• [TASK DIRECTIONS]: Everything in the listing should be restated word for word.

• [SUPPLIED MATERIAL]:
◇ ◇ ◇ ◇ ◇ ◇ ◇

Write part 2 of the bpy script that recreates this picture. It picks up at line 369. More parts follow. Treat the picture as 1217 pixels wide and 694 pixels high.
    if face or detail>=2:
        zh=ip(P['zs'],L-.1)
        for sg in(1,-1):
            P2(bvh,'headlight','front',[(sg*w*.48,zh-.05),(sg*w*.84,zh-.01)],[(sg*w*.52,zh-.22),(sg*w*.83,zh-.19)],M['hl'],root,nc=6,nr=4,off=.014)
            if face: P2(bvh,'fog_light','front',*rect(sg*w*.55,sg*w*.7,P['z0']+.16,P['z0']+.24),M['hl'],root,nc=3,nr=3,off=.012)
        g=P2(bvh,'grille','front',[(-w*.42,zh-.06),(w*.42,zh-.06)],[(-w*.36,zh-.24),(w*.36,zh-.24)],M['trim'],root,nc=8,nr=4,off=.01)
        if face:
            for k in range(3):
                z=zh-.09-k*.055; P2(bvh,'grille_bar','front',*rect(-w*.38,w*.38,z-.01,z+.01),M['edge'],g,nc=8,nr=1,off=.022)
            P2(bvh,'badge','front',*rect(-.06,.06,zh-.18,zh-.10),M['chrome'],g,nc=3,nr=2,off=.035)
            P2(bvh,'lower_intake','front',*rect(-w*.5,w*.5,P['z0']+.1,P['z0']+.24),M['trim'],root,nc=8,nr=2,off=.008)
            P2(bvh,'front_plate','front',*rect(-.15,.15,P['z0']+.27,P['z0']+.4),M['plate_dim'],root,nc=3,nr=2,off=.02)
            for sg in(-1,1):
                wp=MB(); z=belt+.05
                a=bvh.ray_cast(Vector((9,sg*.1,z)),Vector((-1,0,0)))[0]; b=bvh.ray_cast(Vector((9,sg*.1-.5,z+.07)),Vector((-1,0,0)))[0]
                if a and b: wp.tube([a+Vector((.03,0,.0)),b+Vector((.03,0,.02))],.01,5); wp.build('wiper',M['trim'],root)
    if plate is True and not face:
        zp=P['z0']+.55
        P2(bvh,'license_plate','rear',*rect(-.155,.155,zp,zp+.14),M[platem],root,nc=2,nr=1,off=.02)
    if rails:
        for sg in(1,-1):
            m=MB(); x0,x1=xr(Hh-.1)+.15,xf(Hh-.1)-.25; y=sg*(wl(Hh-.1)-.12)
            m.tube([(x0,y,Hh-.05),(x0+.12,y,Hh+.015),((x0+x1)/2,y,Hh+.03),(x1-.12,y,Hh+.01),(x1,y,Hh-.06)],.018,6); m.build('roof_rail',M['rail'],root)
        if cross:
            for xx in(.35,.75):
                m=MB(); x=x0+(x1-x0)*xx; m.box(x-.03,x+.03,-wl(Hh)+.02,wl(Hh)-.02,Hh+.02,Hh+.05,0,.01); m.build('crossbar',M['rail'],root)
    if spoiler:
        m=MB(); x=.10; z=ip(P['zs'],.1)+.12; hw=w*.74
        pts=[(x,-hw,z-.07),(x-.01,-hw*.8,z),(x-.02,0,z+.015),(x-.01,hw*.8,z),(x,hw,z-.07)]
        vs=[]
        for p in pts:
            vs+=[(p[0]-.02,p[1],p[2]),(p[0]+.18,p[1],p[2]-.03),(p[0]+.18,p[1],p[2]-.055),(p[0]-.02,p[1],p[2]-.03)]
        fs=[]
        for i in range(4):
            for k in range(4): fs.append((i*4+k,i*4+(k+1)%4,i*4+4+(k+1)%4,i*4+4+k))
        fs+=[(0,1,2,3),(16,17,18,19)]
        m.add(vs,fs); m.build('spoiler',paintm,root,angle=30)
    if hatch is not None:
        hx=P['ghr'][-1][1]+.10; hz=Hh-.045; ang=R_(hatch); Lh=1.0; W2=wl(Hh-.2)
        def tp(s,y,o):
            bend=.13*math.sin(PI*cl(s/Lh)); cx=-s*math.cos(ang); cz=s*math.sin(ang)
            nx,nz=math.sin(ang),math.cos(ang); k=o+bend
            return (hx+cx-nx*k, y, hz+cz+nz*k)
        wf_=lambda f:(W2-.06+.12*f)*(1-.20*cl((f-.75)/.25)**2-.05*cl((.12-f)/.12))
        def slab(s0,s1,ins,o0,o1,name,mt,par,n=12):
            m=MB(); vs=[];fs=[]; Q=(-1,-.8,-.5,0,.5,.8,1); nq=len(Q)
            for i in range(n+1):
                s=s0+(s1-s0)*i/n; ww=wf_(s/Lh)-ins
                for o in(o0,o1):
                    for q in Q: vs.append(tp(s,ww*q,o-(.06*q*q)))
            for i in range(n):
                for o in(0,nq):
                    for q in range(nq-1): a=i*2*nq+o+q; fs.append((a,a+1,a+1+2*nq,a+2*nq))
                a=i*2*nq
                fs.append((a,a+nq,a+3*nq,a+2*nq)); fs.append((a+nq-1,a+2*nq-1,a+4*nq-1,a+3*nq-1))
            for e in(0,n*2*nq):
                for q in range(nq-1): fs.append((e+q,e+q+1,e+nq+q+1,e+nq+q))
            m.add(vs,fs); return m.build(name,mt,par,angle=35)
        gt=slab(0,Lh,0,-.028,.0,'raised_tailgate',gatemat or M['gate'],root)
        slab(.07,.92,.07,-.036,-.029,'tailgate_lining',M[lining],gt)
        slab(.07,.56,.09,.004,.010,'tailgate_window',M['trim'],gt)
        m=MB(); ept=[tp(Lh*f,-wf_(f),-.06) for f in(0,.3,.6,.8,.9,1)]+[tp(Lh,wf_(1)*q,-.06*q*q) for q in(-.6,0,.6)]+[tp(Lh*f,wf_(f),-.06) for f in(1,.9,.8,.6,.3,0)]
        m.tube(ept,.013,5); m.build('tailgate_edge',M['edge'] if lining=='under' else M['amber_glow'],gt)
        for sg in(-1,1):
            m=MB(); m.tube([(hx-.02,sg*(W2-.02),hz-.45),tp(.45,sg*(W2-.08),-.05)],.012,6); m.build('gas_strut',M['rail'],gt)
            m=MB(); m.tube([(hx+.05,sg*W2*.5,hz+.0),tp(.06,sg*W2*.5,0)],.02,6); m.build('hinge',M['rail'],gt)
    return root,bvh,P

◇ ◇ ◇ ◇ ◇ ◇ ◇

• [SOLUTION FOR THIS PROBLEM]:
Write part 2 of the bpy script that recreates this picture. It picks up at line 369. More parts follow. Treat the picture as 1217 pixels wide and 694 pixels high.
    if face or detail>=2:
        zh=ip(P['zs'],L-.1)
        for sg in(1,-1):
            P2(bvh,'headlight','front',[(sg*w*.48,zh-.05),(sg*w*.84,zh-.01)],[(sg*w*.52,zh-.22),(sg*w*.83,zh-.19)],M['hl'],root,nc=6,nr=4,off=.014)
            if face: P2(bvh,'fog_light','front',*rect(sg*w*.55,sg*w*.7,P['z0']+.16,P['z0']+.24),M['hl'],root,nc=3,nr=3,off=.012)
        g=P2(bvh,'grille','front',[(-w*.42,zh-.06),(w*.42,zh-.06)],[(-w*.36,zh-.24),(w*.36,zh-.24)],M['trim'],root,nc=8,nr=4,off=.01)
        if face:
            for k in range(3):
                z=zh-.09-k*.055; P2(bvh,'grille_bar','front',*rect(-w*.38,w*.38,z-.01,z+.01),M['edge'],g,nc=8,nr=1,off=.022)
            P2(bvh,'badge','front',*rect(-.06,.06,zh-.18,zh-.10),M['chrome'],g,nc=3,nr=2,off=.035)
            P2(bvh,'lower_intake','front',*rect(-w*.5,w*.5,P['z0']+.1,P['z0']+.24),M['trim'],root,nc=8,nr=2,off=.008)
            P2(bvh,'front_plate','front',*rect(-.15,.15,P['z0']+.27,P['z0']+.4),M['plate_dim'],root,nc=3,nr=2,off=.02)
            for sg in(-1,1):
                wp=MB(); z=belt+.05
                a=bvh.ray_cast(Vector((9,sg*.1,z)),Vector((-1,0,0)))[0]; b=bvh.ray_cast(Vector((9,sg*.1-.5,z+.07)),Vector((-1,0,0)))[0]
                if a and b: wp.tube([a+Vector((.03,0,.0)),b+Vector((.03,0,.02))],.01,5); wp.build('wiper',M['trim'],root)
    if plate is True and not face:
        zp=P['z0']+.55
        P2(bvh,'license_plate','rear',*rect(-.155,.155,zp,zp+.14),M[platem],root,nc=2,nr=1,off=.02)
    if rails:
        for sg in(1,-1):
            m=MB(); x0,x1=xr(Hh-.1)+.15,xf(Hh-.1)-.25; y=sg*(wl(Hh-.1)-.12)
            m.tube([(x0,y,Hh-.05),(x0+.12,y,Hh+.015),((x0+x1)/2,y,Hh+.03),(x1-.12,y,Hh+.01),(x1,y,Hh-.06)],.018,6); m.build('roof_rail',M['rail'],root)
        if cross:
            for xx in(.35,.75):
                m=MB(); x=x0+(x1-x0)*xx; m.box(x-.03,x+.03,-wl(Hh)+.02,wl(Hh)-.02,Hh+.02,Hh+.05,0,.01); m.build('crossbar',M['rail'],root)
    if spoiler:
        m=MB(); x=.10; z=ip(P['zs'],.1)+.12; hw=w*.74
        pts=[(x,-hw,z-.07),(x-.01,-hw*.8,z),(x-.02,0,z+.015),(x-.01,hw*.8,z),(x,hw,z-.07)]
        vs=[]
        for p in pts:
            vs+=[(p[0]-.02,p[1],p[2]),(p[0]+.18,p[1],p[2]-.03),(p[0]+.18,p[1],p[2]-.055),(p[0]-.02,p[1],p[2]-.03)]
        fs=[]
        for i in range(4):
            for k in range(4): fs.append((i*4+k,i*4+(k+1)%4,i*4+4+(k+1)%4,i*4+4+k))
        fs+=[(0,1,2,3),(16,17,18,19)]
        m.add(vs,fs); m.build('spoiler',paintm,root,angle=30)
    if hatch is not None:
        hx=P['ghr'][-1][1]+.10; hz=Hh-.045; ang=R_(hatch); Lh=1.0; W2=wl(Hh-.2)
        def tp(s,y,o):
            bend=.13*math.sin(PI*cl(s/Lh)); cx=-s*math.cos(ang); cz=s*math.sin(ang)
            nx,nz=math.sin(ang),math.cos(ang); k=o+bend
            return (hx+cx-nx*k, y, hz+cz+nz*k)
        wf_=lambda f:(W2-.06+.12*f)*(1-.20*cl((f-.75)/.25)**2-.05*cl((.12-f)/.12))
        def slab(s0,s1,ins,o0,o1,name,mt,par,n=12):
            m=MB(); vs=[];fs=[]; Q=(-1,-.8,-.5,0,.5,.8,1); nq=len(Q)
            for i in range(n+1):
                s=s0+(s1-s0)*i/n; ww=wf_(s/Lh)-ins
                for o in(o0,o1):
                    for q in Q: vs.append(tp(s,ww*q,o-(.06*q*q)))
            for i in range(n):
                for o in(0,nq):
                    for q in range(nq-1): a=i*2*nq+o+q; fs.append((a,a+1,a+1+2*nq,a+2*nq))
                a=i*2*nq
                fs.append((a,a+nq,a+3*nq,a+2*nq)); fs.append((a+nq-1,a+2*nq-1,a+4*nq-1,a+3*nq-1))
            for e in(0,n*2*nq):
                for q in range(nq-1): fs.append((e+q,e+q+1,e+nq+q+1,e+nq+q))
            m.add(vs,fs); return m.build(name,mt,par,angle=35)
        gt=slab(0,Lh,0,-.028,.0,'raised_tailgate',gatemat or M['gate'],root)
        slab(.07,.92,.07,-.036,-.029,'tailgate_lining',M[lining],gt)
        slab(.07,.56,.09,.004,.010,'tailgate_window',M['trim'],gt)
        m=MB(); ept=[tp(Lh*f,-wf_(f),-.06) for f in(0,.3,.6,.8,.9,1)]+[tp(Lh,wf_(1)*q,-.06*q*q) for q in(-.6,0,.6)]+[tp(Lh*f,wf_(f),-.06) for f in(1,.9,.8,.6,.3,0)]
        m.tube(ept,.013,5); m.build('tailgate_edge',M['edge'] if lining=='under' else M['amber_glow'],gt)
        for sg in(-1,1):
            m=MB(); m.tube([(hx-.02,sg*(W2-.02),hz-.45),tp(.45,sg*(W2-.08),-.05)],.012,6); m.build('gas_strut',M['rail'],gt)
            m=MB(); m.tube([(hx+.05,sg*W2*.5,hz+.0),tp(.06,sg*W2*.5,0)],.02,6); m.build('hinge',M['rail'],gt)
    return root,bvh,P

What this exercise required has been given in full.